Our third overnight stop was in Cork, but not until we had driven around the 'Ring of Kerry'. Fortunately the rain had stopped, the sky was however very grey, so not so good for taking photos, but a vast improvement on sleet and freezing cold rain. We passed through several little towns along the way including Listowel, Tralee, Glenbeigh and Sneem, the architecture in these towns very different and ranging from colourful terraced houses to thatched cottages. The countryside and coastline around the Ring of Kerry is very unspoilt and in places you could think you were in New Zealand, but then you see stone walls and the ancient ruins of forts, castles and churches and realise how different the countryside is. After driving through the Killarney national park we headed to the Killarney Castle and then through the picturesque township before continuing on to Cork. Checking into our hotel after nine we were given a free room upgrade to an executive suite, which as well as giving us great views of the river below gave us access to the executive lounge with free non alcoholic drinks and free breakfast. Being so late many of the restaurants in Cork had closed for the evening however we found a Spanish restaurant where we enjoyed Tapas and Sangria before settling for the night.
Next stop Waterford, via Blarney Castle and Cobh. Blarney Castle is the home of the famous Blarney Stone, those who kiss the stone are supposed to receive eternal eloquence. So we climbed to the top of the castle and joined the short queue to kiss the famous stone. Immediately before my turn the assistant sprayed the stone with disinfectant and gave it a reassuring quick wipe. The assistant spoke quickly and in a very monotone voice that made him sound like a recording, 'sit down, lie back, put your hands above your head, grab the bars, pull yourself back', at this point I felt like I was a almost hanging upside down with only some iron bars between me and the ground about fifteen metres below. Well my lips were pretty close but still didn't quite reach the stone, so after faking a quick kiss for the camera it was the next persons turn. This whole process took less than thirty seconds and I guess for me unless my near miss of a kiss counted, I will remain eternally unelequant. The gardens and grounds of Blarney Castle and Blarney house are beautifully manicured with tidily trimmed lawns and colourful summer flowerbeds, I'm guessing it must get pretty cold there in the winter however as many of the smaller trees were wearing hand knitted jerseys.
Cobh, on the east coast of Ireland near Cork is the last port where the Titanic stopped and picked up passengers before its fateful journey. The original 'White Star Line' building is still standing and housed inside the 'Titanic Experience' which takes visitors through a thirty minute journey of what passengers may have experienced before leaving port. Outside is the balcony where first class passengers boarded the ship and inside a replica first and third class cabin, a dining room and a small museum. Each visitor receives a first, second or third class ticket with the real name of a Titanic passenger on it, at the end you get to find out some information about your passenger and if they survived or not. Cobh itself as well having a huge history is a very pretty fishing village with colourful terraced houses along the waterfront and a stone cathedral towering behind. From here we headed to The Rock of Cashel, we have seen pictures of this magnificent looking castle and wanted to take some pics of our own. Unfortunately the castles was undergoing substantial maintenance and at least half of it was covered in scaffolding. We did manage however to find a vantage point down a narrow lane where with strategically positioned cameras we could take some pretty good scaffolding free photos.

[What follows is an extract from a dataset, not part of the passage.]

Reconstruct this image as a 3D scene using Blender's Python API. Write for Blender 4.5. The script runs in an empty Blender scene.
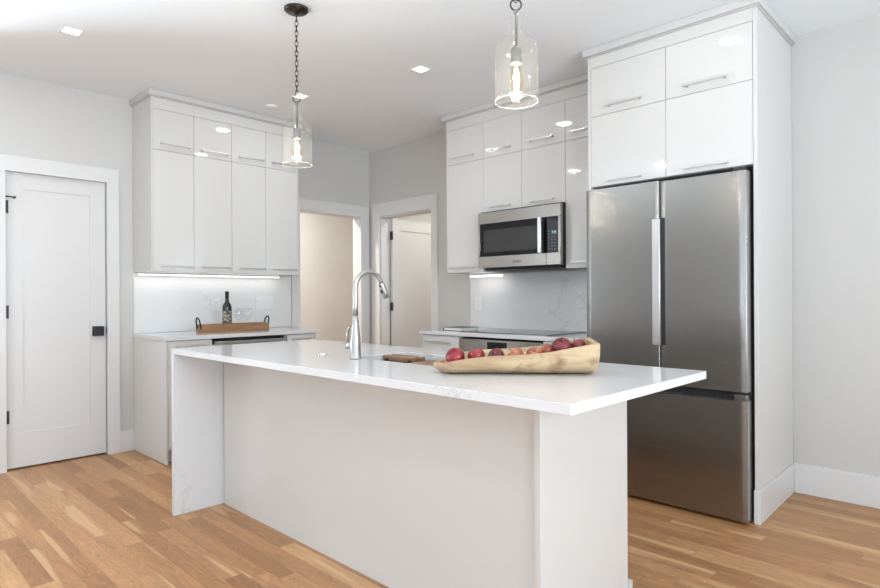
import bpy, bmesh, math, random
from mathutils import Vector, Matrix, noise
random.seed(7)
C = bpy.context.scene.collection
PI = math.pi
# ------------------------------------------------------------------ camera
YAW = math.radians(45.9303); ROLL = -0.005154; F = 594.28; Y0 = 297.005
fw = Vector((-math.cos(YAW), math.sin(YAW), 0)); rt = Vector((math.sin(YAW), math.cos(YAW), 0)); up = Vector((0, 0, 1))
cxv = math.cos(ROLL)*rt + math.sin(ROLL)*up; cyv = -math.sin(ROLL)*rt + math.cos(ROLL)*up; czv = -fw
cam = bpy.data.cameras.new('camera'); co = bpy.data.objects.new('camera', cam); C.objects.link(co)
m = Matrix((cxv, cyv, czv)).transposed().to_4x4(); m.translation = Vector((4.99105, -4.06871, 1.18909)); co.matrix_world = m
cam.sensor_width = 36; cam.sensor_fit = 'HORIZONTAL'; cam.lens = F*36/880; cam.shift_y = (Y0-294)/880; cam.clip_start = .05
bpy.context.scene.camera = co
vs = bpy.context.scene.view_settings
vs.view_transform = 'Standard'; vs.look = 'None'; vs.gamma = 1; vs.use_curve_mapping = False
vs.exposure = -1.88
# ------------------------------------------------------------------ world and large lights
w = bpy.data.worlds.new('world'); bpy.context.scene.world = w; w.use_nodes = True
bg = w.node_tree.nodes['Background']; bg.inputs[0].default_value = (.80, .88, 1, 1); bg.inputs[1].default_value = 1.0
def area(name, loc, rot, sx, sy, power, col=(1, 1, 1)):
    l = bpy.data.lights.new(name, 'AREA'); l.shape = 'RECTANGLE'; l.size = sx; l.size_y = sy; l.energy = power; l.color = col
    o = bpy.data.objects.new(name, l); C.objects.link(o); o.location = loc; o.rotation_euler = rot; return o
# daylight outside the windows of the side wall (x = 7.6), of the rear wall (y = -9) and of the small window in the back wall
WIN_R = [(-3.1, 2.0), (-5.9, 2.0)]
for k, (wy, ww) in enumerate(WIN_R):
    area('window_daylight', (7.95, wy, 1.6), (0, PI/2, 0), 1.9, ww, [560, 160][k], (.78, .89, 1))
WIN_B = [(3.6, 2.0), (6.2, 1.8)]
for k, (wx, ww) in enumerate(WIN_B):
    area('window_daylight', (wx, -9.35, 1.6), (PI/2, 0, 0), ww, 1.9, [130, 150][k], (.78, .89, 1))
# upward fill lamps added outside the same windows, to brighten the ceiling
for k, (wy, ww) in enumerate(WIN_R):
    area('ceiling_fill', (9.0, wy, .25), (0, math.radians(118), 0), 1.2, ww*1.2, 950, (.76, .88, 1))
for k, (wx, ww) in enumerate(WIN_B):
    area('ceiling_fill', (wx, -10.4, .25), (math.radians(118), 0, 0), ww*1.2, 1.2, 520, (.76, .88, 1))
WIN_L_ADDED = (-4.85, 1.5)  # left window and its daylight are unseen additions, to brighten the ceiling
area('window_daylight', (-.4, WIN_L_ADDED[0], 1.6), (0, -PI/2, 0), 1.9, WIN_L_ADDED[1], 110, (.80, .90, 1))
area('ceiling_fill', (-1.5, WIN_L_ADDED[0], .25), (0, math.radians(-118), 0), 1.2, 2.0, 4600, (.76, .88, 1))  # added upward fill lamp outside the left window, aimed at the ceiling
area('window_daylight', (5.97, .3, 1.55), (-PI/2, 0, 0), .45, .95, 10, (.90, .95, 1))

# ------------------------------------------------------------------ materials
def newmat(name):
    m = bpy.data.materials.new(name); m.use_nodes = True
    return m, m.node_tree.nodes, m.node_tree.links, m.node_tree.nodes['Principled BSDF']
def pm(name, col, rough=.5, metal=0, spec=.5, var=.02, vscale=6, bump=0, bscale=200, coat=0, emit=None, estr=0):
    """plain procedural material: slight noise variation in colour and an optional fine bump"""
    m, N, L, b = newmat(name)
    b.inputs['Roughness'].default_value = rough; b.inputs['Metallic'].default_value = metal
    b.inputs['Specular IOR Level'].default_value = spec; b.inputs['Coat Weight'].default_value = coat
    tc = N.new('ShaderNodeTexCoord'); nz = N.new('ShaderNodeTexNoise'); nz.inputs['Scale'].default_value = vscale
    L.new(tc.outputs['Object'], nz.inputs['Vector'])
    mx = N.new('ShaderNodeMix'); mx.data_type = 'RGBA'; L.new(nz.outputs['Fac'], mx.inputs['Factor'])
    mx.inputs['A'].default_value = (*[max(0, c*(1-var)) for c in col], 1); mx.inputs['B'].default_value = (*[min(1, c*(1+var)) for c in col], 1)
    L.new(mx.outputs['Result'], b.inputs['Base Color'])
    if bump:
        n2 = N.new('ShaderNodeTexNoise'); n2.inputs['Scale'].default_value = bscale; L.new(tc.outputs['Object'], n2.inputs['Vector'])
        bp = N.new('ShaderNodeBump'); bp.inputs['Strength'].default_value = bump; bp.inputs['Distance'].default_value = .001
        L.new(n2.outputs['Fac'], bp.inputs['Height']); L.new(bp.outputs['Normal'], b.inputs['Normal'])
    if emit:
        b.inputs['Emission Color'].default_value = (*emit, 1); b.inputs['Emission Strength'].default_value = estr
    return m
M = {}
M['wall'] = pm('wall_paint', (.585, .573, .548), .55, bump=.1, bscale=300, var=.008, vscale=1)
M['ceil'] = pm('ceiling_paint', (.885, .925, .95), .6, bump=.1, bscale=300, var=.008, vscale=1)
M['trim'] = pm('trim_paint', (.70, .693, .68), .3, var=.008)
M['door'] = pm('door_paint', (.675, .665, .65), .33, var=.008)
M['hall'] = pm('hallway_paint', (.66, .645, .615), .6, var=.02, vscale=1)
M['lacquer'] = pm('gloss_lacquer', (.67, .66, .635), .05, spec=.5, var=.005, vscale=2)
M['carcass'] = pm('cabinet_carcass', (.62, .615, .60), .25, var=.005)
M['black'] = pm('black_metal', (.012, .012, .012), .4, var=.1)
M['bronze'] = pm('dark_bronze', (.05, .04, .035), .35, metal=.8, var=.1)
M['dark'] = pm('dark_gap', (.02, .02, .02), .6)
M['blackglass'] = pm('black_glass', (.008, .008, .009), .06, spec=.25, var=.05)
M['plastic'] = pm('white_plastic', (.84, .84, .84), .3, var=.005)
M['slot'] = pm('outlet_slots', (.45, .45, .45), .5)
M['chrome'] = pm('chrome', (.75, .75, .76), .12, metal=1, var=.02)
M['handle'] = pm('satin_handle', (.70, .69, .68), .35, metal=1, var=.02)
M['pages'] = pm('book_pages', (.8, .79, .75), .8)
M['bookcover'] = pm('book_cover', (.05, .06, .08), .4)
M['lamp'] = pm('lamp_emission', (1, 1, 1), .5, emit=(1, .97, .92), estr=14)
M['filament'] = pm('filament_glow', (1, .9, .7), .5, emit=(1, .86, .64), estr=40)
M['strip'] = pm('led_strip', (1, 1, 1), .5, emit=(1, .98, .94), estr=9)
M['digit'] = pm('display_digits', (.5, .8, 1), .5, emit=(.6, .85, 1), estr=2)
M['mortar'] = pm('grey_body', (.10, .10, .105), .45, metal=.3)

def brushed(name, col, rough, axis='Z', stretch=60, amt=.10, metal=1):
    m, N, L, b = newmat(name)
    b.inputs['Metallic'].default_value = metal
    tc = N.new('ShaderNodeTexCoord'); mp = N.new('ShaderNodeMapping'); L.new(tc.outputs['Object'], mp.inputs['Vector'])
    s = [stretch*8]*3; s['XYZ'.index(axis)] = 2; mp.inputs['Scale'].default_value = s
    nz = N.new('ShaderNodeTexNoise'); nz.inputs['Scale'].default_value = 1; nz.inputs['Detail'].default_value = 3; L.new(mp.outputs['Vector'], nz.inputs['Vector'])
    mr = N.new('ShaderNodeMapRange'); mr.inputs['To Min'].default_value = rough*(1-amt); mr.inputs['To Max'].default_value = rough*(1+amt)
    L.new(nz.outputs['Fac'], mr.inputs['Value']); L.new(mr.outputs['Result'], b.inputs['Roughness'])
    mx = N.new('ShaderNodeMix'); mx.data_type = 'RGBA'; mx.inputs['A'].default_value = (*[c*(1-amt*.4) for c in col], 1); mx.inputs['B'].default_value = (*[min(1, c*(1+amt*.4)) for c in col], 1)
    L.new(nz.outputs['Fac'], mx.inputs['Factor']); L.new(mx.outputs['Result'], b.inputs['Base Color'])
    return m
M['fridge'] = brushed('brushed_fridge_steel', (.30, .292, .28), .27, 'X', 60, .03)
M['fridge_side'] = brushed('fridge_door_edge', (.50, .50, .50), .3, 'Z')
M['steel'] = brushed('brushed_steel', (.40, .375, .345), .25, 'X')
M['steel_light'] = brushed('light_steel', (.85, .86, .87), .3, 'Z')
M['sinksteel'] = brushed('sink_steel', (.55, .56, .57), .3, 'X')
M['nickel'] = brushed('brushed_nickel', (.47, .46, .445), .42, 'Z')
M['pewter'] = pm('pewter_fitting', (.20, .195, .185), .4, metal=.4, var=.05)

def glassmat(name, tint=(1, 1, 1), refl=.9, extra=.04, seeds=False, milk=0):
    """clear thin glass: mostly straight transmission with a Fresnel reflection"""
    m, N, L, b = newmat(name); N.remove(b); out = N['Material Output']
    tr = N.new('ShaderNodeBsdfTransparent'); tr.inputs[0].default_value = (*tint, 1)
    gl = N.new('ShaderNodeBsdfGlossy'); gl.inputs['Roughness'].default_value = .03; gl.inputs[0].default_value = (refl, refl, refl, 1)
    fr = N.new('ShaderNodeLayerWeight'); fr.inputs['Blend'].default_value = .5
    pw = N.new('ShaderNodeMath'); pw.operation = 'POWER'; pw.inputs[1].default_value = 4; L.new(fr.outputs['Facing'], pw.inputs[0])
    ad = N.new('ShaderNodeMath'); ad.operation = 'MULTIPLY_ADD'; ad.use_clamp = True; ad.inputs[1].default_value = .35; ad.inputs[2].default_value = extra
    L.new(pw.outputs[0], ad.inputs[0]); mx = N.new('ShaderNodeMixShader'); L.new(ad.outputs[0], mx.inputs[0]); L.new(tr.outputs[0], mx.inputs[1]); L.new(gl.outputs[0], mx.inputs[2])
    if seeds:
        tc = N.new('ShaderNodeTexCoord'); nz = N.new('ShaderNodeTexNoise'); nz.inputs['Scale'].default_value = 45; L.new(tc.outputs['Object'], nz.inputs['Vector'])
        bp = N.new('ShaderNodeBump'); bp.inputs['Strength'].default_value = .5; bp.inputs['Distance'].default_value = .002; L.new(nz.outputs['Fac'], bp.inputs['Height'])
        L.new(bp.outputs['Normal'], fr.inputs['Normal']); L.new(bp.outputs['Normal'], gl.inputs['Normal'])
    if milk:
        tl = N.new('ShaderNodeBsdfTranslucent'); tl.inputs[0].default_value = (.95, .94, .92, 1); df = N.new('ShaderNodeBsdfDiffuse'); df.inputs[0].default_value = (.95, .94, .92, 1)
        m1 = N.new('ShaderNodeMixShader'); L.new(tl.outputs[0], m1.inputs[1]); L.new(df.outputs[0], m1.inputs[2])
        m2 = N.new('ShaderNodeMixShader'); m2.inputs[0].default_value = milk; L.new(mx.outputs[0], m2.inputs[1]); L.new(m1.outputs[0], m2.inputs[2]); mx = m2
    L.new(mx.outputs[0], out.inputs[0]); return m
M['glass'] = glassmat('pendant_glass', (.985, .982, .972), extra=.035, seeds=True, milk=.007)
M['rimglass'] = glassmat('rim_glass', (.98, .97, .95), extra=.1, milk=.35)
M['wineglass'] = glassmat('wine_glass_clear', (.975, .98, .98), extra=.03)
M['bulbglass'] = glassmat('bulb_glass', (1, .93, .80), extra=.0)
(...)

Arriving in Waterford it was early evening so we decided to take the thirty minute drive to East Dunmore. This small very pretty coastal fishing village is the hometown of a work colleague and arriving as the sun was setting made for some stunning photos. There was a bar and restaurant near the beach so a perfect place to sit back and relax over dinner and a drink before heading back into Waterford for the night. Going on the incredibly interesting 'Waterford Crystal factory tour' the following morning offered some explanation as to why each piece of crystal affords such a hefty price tag. To become a 'master crystal craftsman' takes a rigorous eight years of training. Many of the items made are 'one off' commission pieces and are all hand blown, cut and polished. The gift shop at the end has an extensive range of items for sale, but with limited baggage space the large glass bear, which was my favourite, would have required his own seat on the plane and a small mortgage to pay for it, reluctantly I settled on a couple of Christmas decorations.

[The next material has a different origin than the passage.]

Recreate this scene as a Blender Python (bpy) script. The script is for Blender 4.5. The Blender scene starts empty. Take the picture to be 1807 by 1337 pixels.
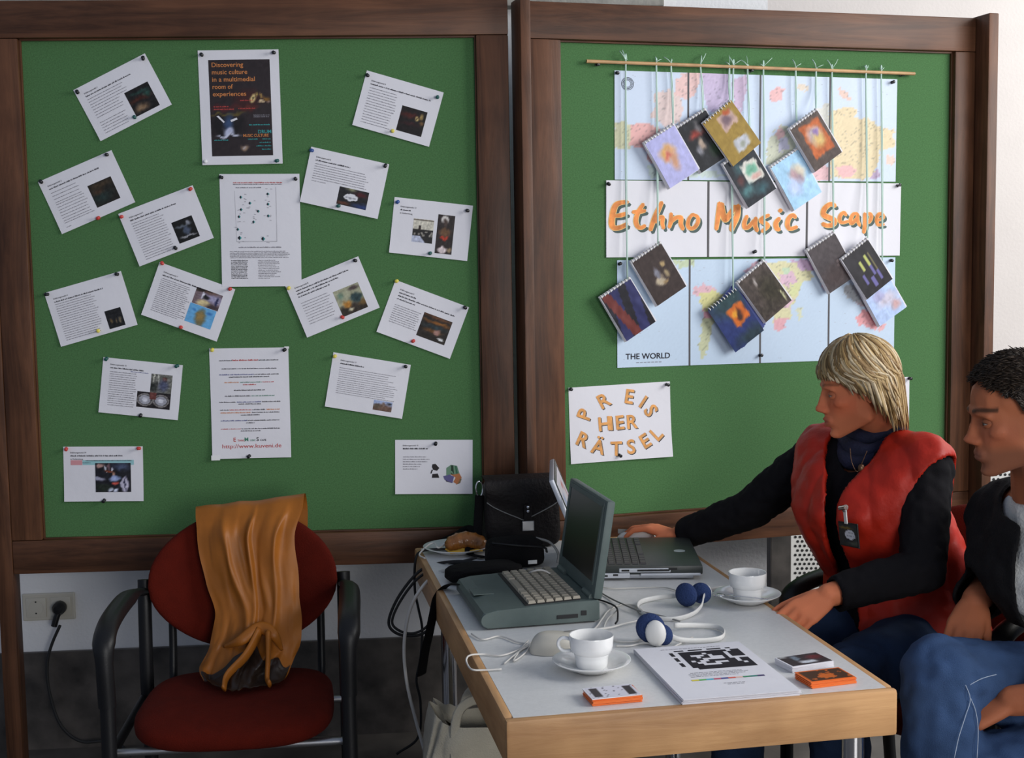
import bpy, bmesh, math, random
import numpy as np
from mathutils import Vector, Matrix, noise

S = bpy.context.scene
COL = S.collection
PI = math.pi

# ------------------------------------------------------------------ camera, world, lights, exposure
FPX, PITCH, ROLL, CAMH = 2327.26, 0.0925, -0.0162, 1.4861
cam_data = bpy.data.cameras.new('camera')
cam = bpy.data.objects.new('camera', cam_data)
COL.objects.link(cam)
cam.matrix_world = Matrix.Translation((0, 0, CAMH)) @ Matrix.Rotation(PI/2 - PITCH, 4, 'X') @ Matrix.Rotation(ROLL, 4, 'Z')
cam_data.sensor_fit = 'HORIZONTAL'
cam_data.sensor_width = 36.0
cam_data.lens = FPX / 1807 * 36
cam_data.clip_start = 0.05
S.camera = cam

W = bpy.data.worlds.new('world')
S.world = W
W.use_nodes = True
W.node_tree.nodes['Background'].inputs[0].default_value = (0.62, 0.74, 1.0, 1)
W.node_tree.nodes['Background'].inputs[1].default_value = 0.33

def area_light(name, loc, target, sx, sy, power, color):
    d = bpy.data.lights.new(name, 'AREA')
    d.shape = 'RECTANGLE'
    d.size, d.size_y, d.energy, d.color = sx, sy, power, color
    o = bpy.data.objects.new(name, d)
    COL.objects.link(o)
    o.location = loc
    o.rotation_euler = (Vector(target) - Vector(loc)).to_track_quat('-Z', 'Y').to_euler()
    return o
# daylight of the window front on the right-hand side, in front of the boards
area_light('window_daylight_right', (3.5, 1.9, 2.45), (0.2, 3.2, 1.0), 2.0, 1.7, 118, (1.0, 0.985, 0.965))
area_light('window_daylight_front', (1.9, -2.0, 1.45), (0.0, 3.0, 0.9), 2.0, 1.6, 92, (1.0, 0.985, 0.965))
area_light('wall_fill_back', (3.2, 4.1, 2.5), (1.7, 5.0, 2.2), 0.8, 1.2, 34, (1.0, 0.97, 0.90))  # added fill lamp that whitens the upper part of the right-hand wall

S.view_settings.view_transform = 'Standard'
S.view_settings.look = 'None'
S.view_settings.gamma = 1.0
S.view_settings.use_curve_mapping = False
S.view_settings.exposure = 0.0

# ------------------------------------------------------------------ pixel -> point on a real plane of the room (frame 1807 x 1337)
_F = Vector((0, math.cos(PITCH), -math.sin(PITCH)))
_U = Vector((0, math.sin(PITCH), math.cos(PITCH)))
_X = Vector((1, 0, 0))
CP = Vector((0, 0, CAMH))
def ray(px, py):
    u, v = px - 903.5, py - 668.5
    c, s = math.cos(ROLL), math.sin(ROLL)
    return _F + _X * ((c*u + s*v) / FPX) - _U * ((-s*u + c*v) / FPX)
def on_z(px, py, z):
    d = ray(px, py)
    return CP + d * ((z - CAMH) / d.z)
def on_y(px, py, y):
    d = ray(px, py)
    return CP + d * (y / d.y)
def on_wall(px, py, y0, a):
    d = ray(px, py)
    return CP + d * (y0 / (d.y - d.x * math.tan(a)))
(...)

Heading north to Dublin the Guinness storehouse was calling us. We had booked tickets online the previous night so we were able 'skip the line' and head straight in. The self guided tour takes visitors on a journey through the process of making Guinness, right from the pure water and ingredients used in the brewing process to the bottling and distribution of this black gold. Each ticket entitled the bearer to a free pint of Guinness at the 360 bar, which on a nice day would have given stunning views over Dublin City, unfortunately for us it was really cloudy so a very grey outlook.
After a catch up drink at a craft beer pub with Derek, an ex work colleague of Tony's, that according to the glass, served 'awful tasteless crap', we headed into the city for a look around. There are several bridges across the 'River Liffey' that runs through Dublin. At night they are beautifully lit casting rays of coloured light onto river below, other than one bridge that was lit in rainbow colours the others were lit in different shades of green, I guess to be expected considering we were in the land of leprechauns and clover. After dinner at a really nice Greek restaurant in the centre of Dublin, it was time to head back to out hotel and once again pack our bags in preparation for the next stage of our great adventure.